In the deepest sense of the term ethnicity, India has for
millenia been an ethnic entity which neither the Christian nor the
Muslim world has been. Again, in a fundamental sense, Punjab and
Sind in present-day Pakistan have been and remain part of this Indic
ethnicity.
The imposition of the state of
Pakistan on its constituent units bears comparison with the
imposition of the communist ideology on the Russian empire; as in
the case of the latter, it is impossible to ascertain which
component has been the worst sufferer. For, if in the Soviet Union's
case, it is as plausible to argue (as Alexander Solzhenitsyn does)
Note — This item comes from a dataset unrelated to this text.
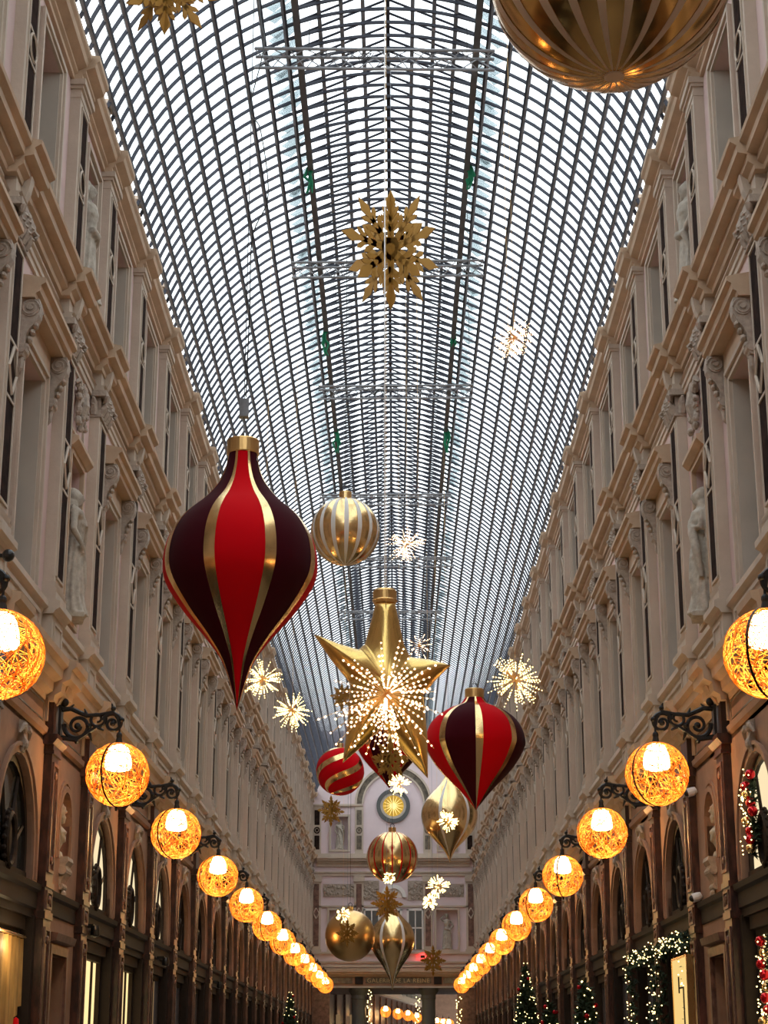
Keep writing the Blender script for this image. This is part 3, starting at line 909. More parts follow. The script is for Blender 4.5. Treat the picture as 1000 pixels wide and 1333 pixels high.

that the Russians have paid the highest price for the misadventure
as it is to suggest that other ethnic groups have been sat upon, in
Pakistan's case it is as legitimate to sympathize with the Punjabis
for the erosion of their identity as to plead that they have treated
badly the Sindhis and the Baluchis, and up to 1971, the
Bangladeshis. Such an entity could not possibly define itself in
terms of its past, notwithstanding all attempts by Pakistani
historians of the I.H. Qureshi school to invent a history
for Pakistan beginning with the Muslim invasion of Sind in the
eighth century. The formation of Pakistan coincided with the onset
of the cold war between the West (mainly USA) and the USSR. The cold
war at once helped sustain Pakistan and limit its aggressiveness.
With the termination of the cold war, Pakistan must at once feel
more desperate and become more intransigent in its attitude towards
India. But whatever turn events take, the conclusion is inescapable
that Pakistan has not been a success story in any sense of the term.